The candy-coated appearance makes it all the more frustrating. There's an element of insult to injury at play, when you're butting up against jelly beans and hard candy, and you only have a few turns remaining. 

Like many of King's games, Candy Crush Saga first appeared on King.com. The site was founded in 2003, and it now features more than 150 original games. Palm says the site is used as a test bed for games, where user feedback is incorporated and games are iterated upon. That's how Candy Crush Saga came about. The "Saga" suffix is a relatively new term, which the company uses to denote games that feature progress over time, rather than the one-off experiences that most puzzle games provide. So far, there are eight games in the Saga series, including Candy Crush, Pet Rescue, Bubble Witch, Pyramid Solitaire, Mahjong, Bubble, Hoop de Loop, and Puzzle. Bubble Witch was the first in the series, attracting six million daily players at its peak.

Like a lot of Facebook and mobile developers, team sizes at King.com are small. For instance, Candy Crush Saga was created by a team of fewer than 10 people (the mobile version's team was about eight). And that game draws in about 9.7 million users a day.

Palm says that one of the key reasons behind its success is simple: targeting the right people. "The main target group that we’ve focused on is women between 25 and 55," he says. "And it turns out that if it works really well for that target area, it works pretty well for everyone." 
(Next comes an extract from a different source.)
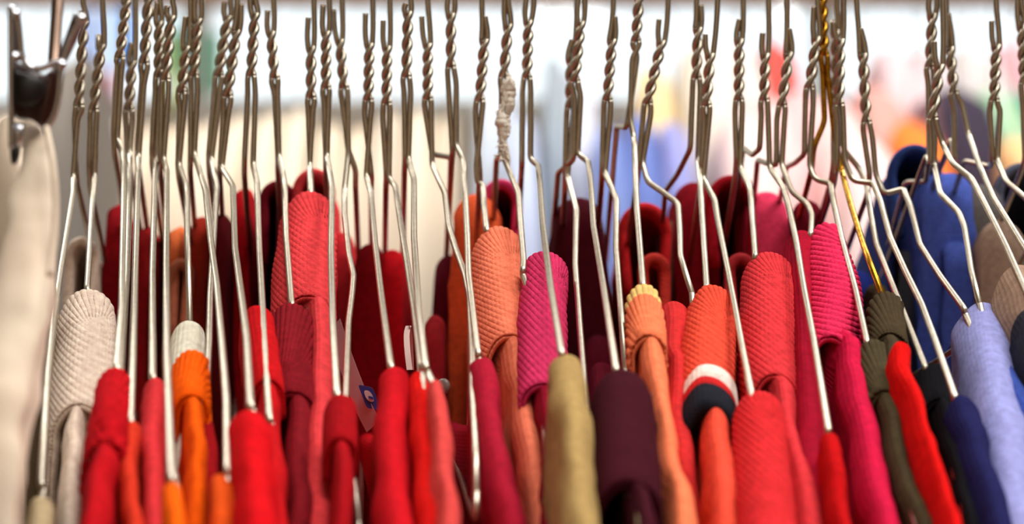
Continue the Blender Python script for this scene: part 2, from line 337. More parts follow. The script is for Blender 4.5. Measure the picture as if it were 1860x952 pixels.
 ('ak', dict(st=1532, cut=(1513, 40), tw=((1526, 72), (1524, 190)), k=322, s=.54, D=.744, fr=[(1532, 220), (1534, 290), (1548, 328), (1586, 333), (1600, 367), (1617, 431), (1644, 491), (1674, 552), (1698, 616), (1735, 722)], bk=[(1521, 220), (1520, 300)], lab='wire hanger with a long flat step reaching the navy garment')),
 ('al', dict(st=1519, cut=None, tw=((1518, 55), (1520, 180)), k=318, s=.54, D=.759, fr=[(1528, 210), (1531, 270), (1560, 305), (1574, 334), (1582, 390), (1592, 444), (1621, 518), (1650, 590), (1681, 668)], bk=[(1514, 210), (1514, 300)], lab='wire hanger entering the black collar beside the scarlet ridge')),
 ('am', dict(st=1555, cut=(1563, 52), tw=((1567, 97), (1574, 222)), k=345, s=.50, fr=[(1584, 245), (1591, 318), (1606, 353), (1641, 343), (1654, 374), (1671, 444), (1708, 502), (1752, 562)], bk=[(1568, 240), (1580, 318)], lab='wire hanger arching over the navy sweater into the periwinkle shoulder')),
 ('an', dict(st=1702, cut=(1687, -4), tw=((1694, 25), (1689, 122)), k=310, s=.577, fr=[(1697, 150), (1697, 300), (1708, 352), (1742, 386), (1752, 411), (1765, 495), (1780, 553)], bk=[(1686, 150), (1688, 290)], rb=[(1682, 330), (1645, 331)], lab='wire hanger lying on the blue sweater')),
 ('ao', dict(st=1712, cut=(1697, 75), tw=((1707, 118), (1694, 215)), k=270, s=.577, D=.742, fr=[(1704, 235), (1712, 262), (1730, 297), (1766, 325), (1789, 370), (1826, 444), (1860, 520), (1900, 610)], bk=[(1690, 240), (1690, 300)], lab='wire hanger with a speckled arm over the taupe sweater')),
 ('ap', dict(st=1718, cut=(1722, 25), tw=((1725, 85), (1733, 168)), k=240, s=.56, D=.76, fr=[(1748, 190), (1760, 245), (1779, 300), (1805, 360), (1860, 448), (1900, 510)], bk=[(1733, 200), (1734, 290)], lab='dark-necked wire hanger curving outward over the grey garments')),
 ('aq', dict(st=1808, cut=(1801, 38), tw=((1810, 82), (1806, 182)), k=300, s=.577, fr=[(1817, 200), (1812, 292), (1828, 330), (1865, 362), (1900, 400)], bk=[(1798, 200), (1804, 292)], rb=[(1800, 303), (1752, 292)], lab='last complete wire hanger before the bright green background garment')),
 ('ar', dict(st=1853, cut=(1848, -5), tw=((1856, 45), (1861, 150)), k=300, s=.577, fr=[(1868, 200), (1870, 300), (1900, 350)], bk=[(1858, 200), (1862, 290)], lab='wire hanger cut off by the picture edge')),
]
RAILZ = CZ+.139+.012
RW = .00112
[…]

Microtransactions are an inevitability in Facebook gaming, but King seems to have hit a relative sweet spot (sorry for the pun). "The large number of people are playing games for free, and they should definitely continue playing the game for free," Palm says. "They are still valuable to us, so we want to keep them in here and we want them to have a great experience." One of the advantages that Facebook devs have at their disposal is the ability to efficiently track players. "[If] people are stuck somewhere and there is some frustration, we can iron that out and update the game quickly, and make sure that the challenges should still have to be there, but they have to be balanced," he says. When players run out of turns, they can either choose to pay for additional turns, ask friends for more, or merely wait for the clock to recharge. There are also persistent power-ups that, when purchased, are available forever.

I spend a fair amount of time at night playing the game on my iPad. As it turns out, I'm not alone there, either. Palm says his team has found that most of the Facebook players are doing so during the day, while mobile players are sliding candy around on weekends.

I asked Palm what his favorite level is, and he didn't hesitate in his answer. "My favorite level is level 55," he says. "I play that over and over again like crazy, even though I’ve progressed way over there, but for some reason I go back and play level 55. It’s a really really cool level. You only have 15 moves. It’s like a self-playing piano. Sometimes you can just get the bonuses to trigger each other, time again. I really recommend it, try level 55." He says his high score on that one is 2.2 million, and that he's played it 400-500 times. I suppose you get to do that when you're the Game Guru.